Eventually, these mono-language programmers end up completely incapable of addressing a problem unless they can see how to implement it in their One True Languageā„¢. Too many programmers I’ve encountered over the decades know only a single programming language, with many of them even lacking in that one language. They therefore tend to settle into areas that let them use that language no matter what, all day, every day, even if it means writing hundreds of lines of code that could easily be replaced by just a few lines of a language better suited to the problem.

Another mindset behind the ESB is that of the enterprise architect. Large enterprises believe they can save themselves a lot of money and trouble if they can just get the whole enterprise to agree on a single integration architecture. Unfortunately, that’s pretty much impossible because of autonomous divisions independently building/buying and deploying different solutions, because of acquisitions and mergers that bring in different technologies and tools, and because of legacy systems that never seem to go away. The ESB appeals to such architects because it’s touted as being so flexible that it can accommodate everything in the enterprise and then some. This flexibility allows the architect to mandate it as “the standard,” and then proceed to beat up the ESB vendor to add this and that, while also beating up teams within the enterprise to use the ESB for everything whether it really fits or not. The ESB becomes like one of those tools you see on late-night TV, where it’s a screwdriver and a hammer and a wrench and fishing reel and a paint brush, and plus you can flip it over and it can make you a grilled cheese sandwich. Of course, such tools always end up not doing any of those things particularly well.

So, why not just do things the way Patrick suggested: when faced with an integration problem, just grab the nearest dynamic language, such as Ruby or Python, grab the modules they provide that surely cover whatever protocols and formats are needed for the integration, and code it up in just a day or two? Well, ESB proponents would say that this would never do because you end up with way too many one-off solutions, while mono-compiled-language proponents would natter on pointlessly about type safety, compilers preventing errors, and performance. An assumption behind these arguments is that the integration problem being solved requires high performance, and that the solution will live for a long time. In my experience, these assumptions are rarely correct, especially the second one, since business rules change so rapidly nowadays that the integrations required to implement them change all the time as well.

Frankly, if I were an enterprise architect today, and I were genuinely concerned about development costs, agility, and extensibility, I’d be looking to solve everything I possibly could with dynamic languages and REST, and specifically the HTTP variety of REST. I’d avoid ESBs and the typical enterprise middleware frameworks unless I had a problem that really required them (see below). I’d also try to totally avoid SOAP and WS-*.

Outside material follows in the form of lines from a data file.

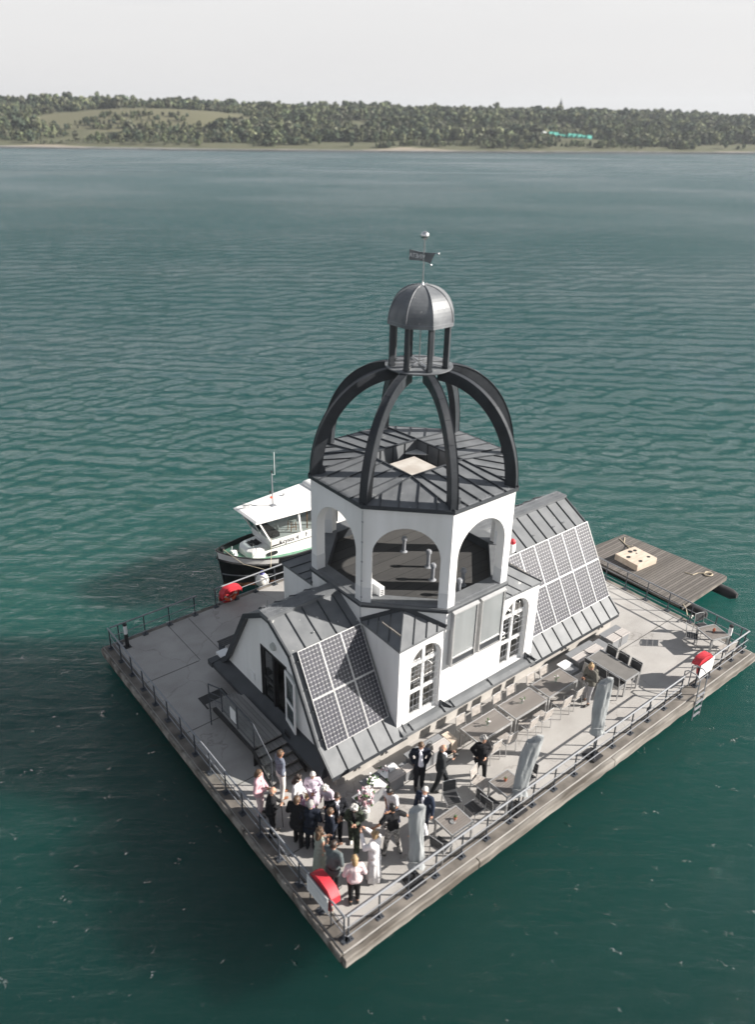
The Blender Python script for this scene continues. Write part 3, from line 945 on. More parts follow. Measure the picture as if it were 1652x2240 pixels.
beam_run(.0, DX, 0, DY-.005, wd=.1, ht=.26, top=-.05, seed=6)

# ------------------------------------------------------------------ the church
ox, oy = 8.864, 7.798
HS, AP = 3.27, 3.31
RO = AP/math.cos(R(22.5))
TW = 2*AP*math.tan(R(22.5))           # width of one octagon face
church = thing('church_building', 'white floating church with mansard zinc roof, solar panels, octagonal arcade and open ribbed dome', 'church', (ox, oy, 0))
X0, X1, Y0, Y1 = ox-HS, ox+HS, oy-HS, oy+HS
XG, XR = 2.80, 17.25
RP = [(0.22, 4.52), (1.37, 3.846), (2.81, 1.273), (3.544, .611)]      # half profile (offset, z)
ZW = 3.93

def arch_wall(mb, o, t, nrm, W, z0, z1, ax0, ax1, sill, spring, depth, m=0, mi=0, inner_w=None, seg=18):
    """wall slab in plane (t, z) with one arched opening; o = centre of the bottom edge; opening ax0..ax1"""
    o = Vector(o); t = Vector(t); nn = Vector(nrm)
    r = (ax1-ax0)/2; cx = (ax0+ax1)/2
    def P(u, z, d, sc_=1.0): return o+t*(u*sc_)+Vector((0, 0, z-o.z))-nn*d
    arc = [(cx-r*math.cos(PI*i/seg), spring+r*math.sin(PI*i/seg)) for i in range(seg+1)]
    L, Rr_ = -W/2, W/2
    for (d, s_) in ((0, 1.0), (depth, (inner_w or W)/W)):
        def q(u, z): return P(u, z, d) if (u not in (L, Rr_)) else P(u*s_, z, d)
        k = len(mb.v)
        vs = [q(L, z0), q(ax0, z0), q(ax0, spring), q(L, spring), q(ax1, z0), q(Rr_, z0), q(Rr_, spring), q(ax1, spring), q(L, z1), q(Rr_, z1)]
        base = len(vs)
        vs += [P(a, b, d) for a, b in arc] + [P(a, z1, d) for a, b in arc]
        fs = [(0, 1, 2, 3), (4, 5, 6, 7)]
        n = seg+1
        fs.append((3, 2, base+n, 8)); fs.append((7, 6, 9, base+2*n-1))
        for i in range(seg): fs.append((base+i, base+i+1, base+n+i+1, base+n+i))
        if sill > z0+1e-4:
            b2 = len(vs); vs += [P(ax0, z0, d), P(ax1, z0, d), P(ax1, sill, d), P(ax0, sill, d)]; fs.append((b2, b2+1, b2+2, b2+3))
        if d > 0: fs = [tuple(reversed(f)) for f in fs]
        mb.add(vs, fs, m if d == 0 else mi)
    # reveal
    rv = [(ax0, sill)]+arc+[(ax1, sill)]
    vs = [P(a, b, 0) for a, b in rv]+[P(a, b, depth) for a, b in rv]; n = len(rv)
    mb.add(vs, [(i, n+i, n+i+1, i+1) for i in range(n-1)], m)
    mb.add([P(ax0, sill, 0), P(ax1, sill, 0), P(ax1, sill, depth), P(ax0, sill, depth)], [(0, 1, 2, 3)], m)

# --- base walls of the crossing (front wall with two arched windows, other sides plain)
WL = (6.10, 7.42); WR = (10.37, 11.69)
mb = MB()
xm = (7.6+10.2)/2
arch_wall(mb, ((X0+xm)/2, Y0, .74), (1, 0, 0), (0, -1, 0), xm-X0, .74, ZW, WL[0]-(X0+xm)/2, WL[1]-(X0+xm)/2, .80, 2.98, .24)
arch_wall(mb, ((X1+xm)/2, Y0, .74), (1, 0, 0), (0, -1, 0), X1-xm, .74, ZW, WR[0]-(X1+xm)/2, WR[1]-(X1+xm)/2, .80, 2.98, .24)
for (a, b) in (((X0, Y0), (X0, Y1)), ((X1, Y0), (X1, Y1)), ((X0, Y1), (X1, Y1))):
    mb.add([(a[0], a[1], .0), (b[0], b[1], .0), (b[0], b[1], ZW), (a[0], a[1], ZW)], [(0, 1, 2, 3)])
# octagon body under the ledge
op = [(ox+RO*math.cos(R(22.5+45*i)), oy+RO*math.sin(R(22.5+45*i))) for i in range(8)]
for i in range(8):
    a, b = op[i], op[(i+1) % 8]
    z0 = 3.55 if i % 2 == 0 else 3.8
    mb.add([(a[0], a[1], z0), (b[0], b[1], z0), (b[0], b[1], 4.64), (a[0], a[1], 4.64)], [(0, 1, 2, 3)])
part('wall', mb, 'white', church)

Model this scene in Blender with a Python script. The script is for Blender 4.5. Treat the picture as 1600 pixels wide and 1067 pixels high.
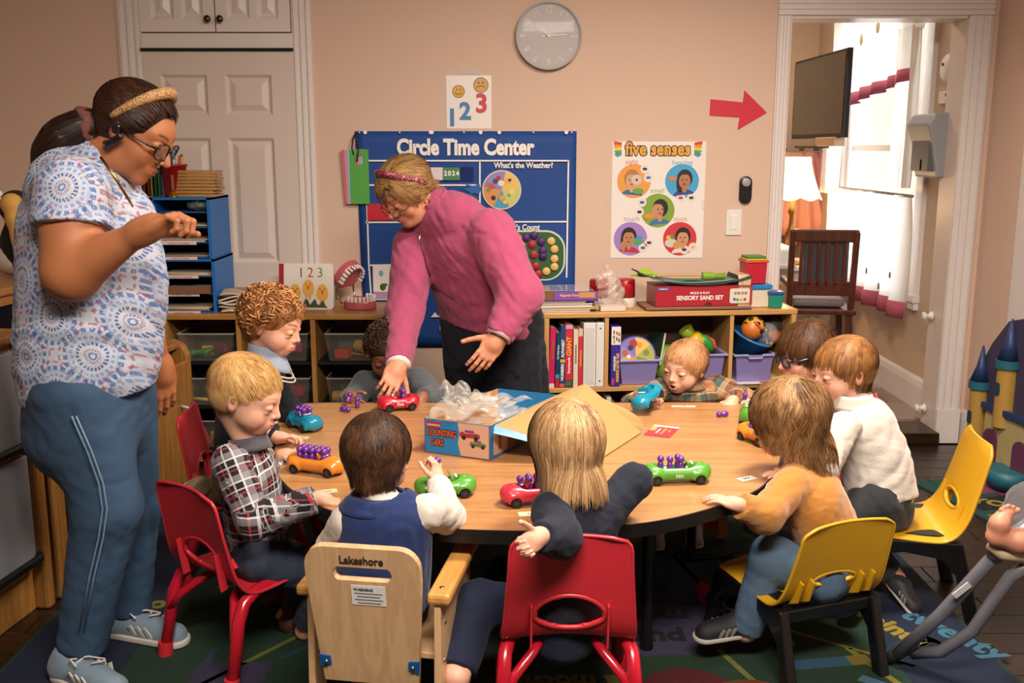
import bpy, bmesh, math, random
import numpy as np
from mathutils import Vector as V, Matrix, Euler
random.seed(7); RNG = np.random.default_rng(7)
SC = bpy.context.scene; COL = SC.collection; PI = math.pi; rad = math.radians
for o in list(bpy.data.objects): bpy.data.objects.remove(o)

# ------------------------------------------------------------------ camera, world, lights, exposure
FPX, CAMH, PITCH = 1555.0, 1.40, rad(11.0)
cam = bpy.data.objects.new('camera', bpy.data.cameras.new('camera')); COL.objects.link(cam)
cam.location = (0, 0, CAMH); cam.rotation_euler = (PI / 2 - PITCH, 0, 0)
cam.data.sensor_width = 36; cam.data.lens = FPX / 1600 * 36; cam.data.clip_start = 0.05
SC.camera = cam
w = bpy.data.worlds.new('world'); SC.world = w; w.use_nodes = True
w.node_tree.nodes['Background'].inputs[0].default_value = (0.72, 0.83, 1.0, 1); w.node_tree.nodes['Background'].inputs[1].default_value = 2.2
def area(name, loc, aim, size, power, color):
    l = bpy.data.lights.new(name, 'AREA'); l.shape = 'RECTANGLE'; l.size, l.size_y = size; l.energy = power; l.color = color
    o = bpy.data.objects.new(name, l); COL.objects.link(o); o.location = loc
    o.rotation_euler = (V(aim) - V(loc)).to_track_quat('-Z', 'Y').to_euler(); return o
area('ceiling_panel_light', (0.20, 0.70, 2.58), (0.1, 2.2, 0.2), (1.3, 0.6), 112, (1.0, 0.88, 0.76)).data.spread = rad(150)
area('ceiling_panel_light', (0.75, 2.70, 2.58), (0.45, 3.2, 0), (0.6, 0.6), 74, (1.0, 0.87, 0.75)).data.spread = rad(140)
area('next_room_added_fill', (1.5, 5.9, 2.55), (1.6, 5.9, 0), (0.5, 0.5), 13, (1.0, 0.86, 0.70))  # added fill with no fixture behind it, brightens the next room's walls
area('window_daylight', (2.85, 5.8, 1.7), (1.6, 5.75, 1.1), (1.2, 1.6), 75, (0.90, 0.95, 1.0))
SC.view_settings.view_transform = 'Standard'; SC.view_settings.look = 'None'
SC.view_settings.gamma = 1.0; SC.view_settings.use_curve_mapping = False
SC.view_settings.exposure = 0.32

# ------------------------------------------------------------------ helpers
def _ray(px, py):
    a = (px - 800) / FPX; b = (533.5 - py) / FPX; c, s = math.cos(PITCH), math.sin(PITCH)
    return V((a, c + b * s, -s + b * c))
def at(px, py, Y):
    d = _ray(px, py); return V((0, 0, CAMH)) + d * (Y / d.y)
def atz(px, py, z):
    d = _ray(px, py); return V((0, 0, CAMH)) + d * ((z - CAMH) / d.z)

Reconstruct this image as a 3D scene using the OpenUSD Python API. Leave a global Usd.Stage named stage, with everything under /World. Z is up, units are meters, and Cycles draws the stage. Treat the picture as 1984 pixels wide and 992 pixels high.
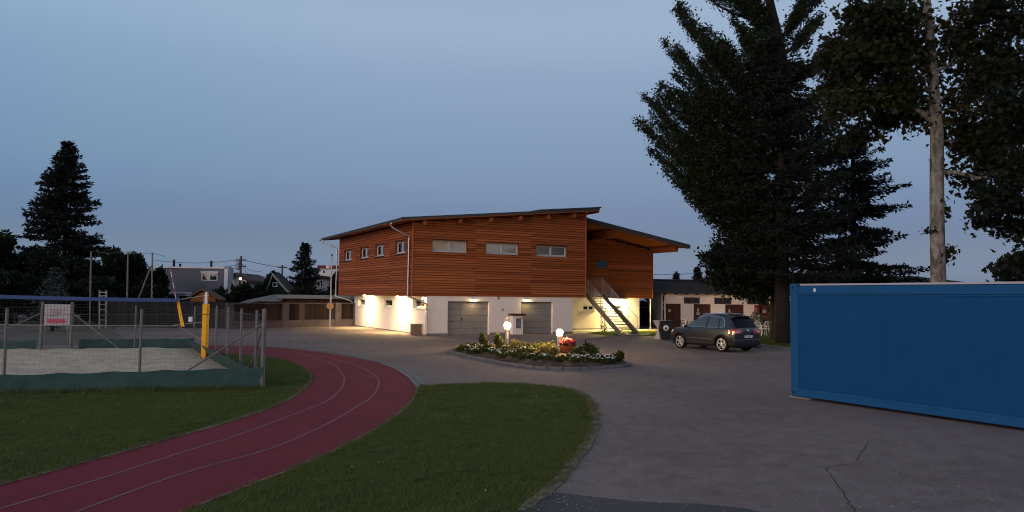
import math, random, numpy as np, trimesh, manifold3d, usdkit, meshkit
from shapely.geometry import Polygon, LineString, Point
from shapely import affinity
from pxr import Usd, UsdGeom, UsdLux, UsdShade, Sdf, Gf, Vt

stage = Usd.Stage.CreateInMemory()
UsdGeom.SetStageUpAxis(stage, UsdGeom.Tokens.z)
UsdGeom.SetStageMetersPerUnit(stage, 1.0)
W_ = UsdGeom.Xform.Define(stage, '/World'); stage.SetDefaultPrim(W_.GetPrim())
UsdGeom.Scope.Define(stage, '/World/Looks')
rng = np.random.default_rng(7)

# ------------------------------------------------------------------ camera
FPX, CAM_H, HORIZON, ROLL = 1450.0, 2.4, 575.0, 0.011
PITCH = math.atan((HORIZON - 496) / FPX)
cam = UsdGeom.Camera.Define(stage, '/World/camera')
cam.CreateHorizontalApertureAttr(36.0); cam.CreateVerticalApertureAttr(18.0)
cam.CreateFocalLengthAttr(FPX / 1984 * 36.0)
cam.CreateClippingRangeAttr((0.1, 5000.0))
cam.CreateExposureAttr(0.0)
_c, _s, _p = math.cos(ROLL), math.sin(ROLL), PITCH
_r0, _u0, _f0 = np.array([1., 0, 0]), np.array([0, -math.sin(_p), math.cos(_p)]), np.array([0, math.cos(_p), math.sin(_p)])
_r, _u = _c * _r0 + _s * _u0, -_s * _r0 + _c * _u0
m = Gf.Matrix4d(*_r, 0, *_u, 0, *(-_f0), 0, 0, 0, CAM_H, 1)
cam.AddTransformOp().Set(m)

def ray(px, py):
    d = ((px - 992) / FPX) * _r + ((496 - py) / FPX) * _u + _f0
    return d
def at(px, py, z=0.0):
    """Where the view through a pixel of the photograph meets the height z."""
    d = ray(px, py); q = np.array([0, 0, CAM_H]) + d * ((z - CAM_H) / d[2]); return q
def far(px, py, depth):
    d = ray(px, py); return np.array([0, 0, CAM_H]) + d * (depth / d[1])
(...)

The only place I can imagine using an ESB would be if I had some legacy systems that just couldn’t be replaced, had to be made to talk to each other, and there were significant measured (as opposed to imagined) performance issues to be addressed within the integration. Under such circumstances, the right ESB could shine; I’ve seen those circumstances, and I’ve seen an ESB solve exactly that problem on a number of occasions, and solve it well. But on the whole, such scenarios don’t really arise that often.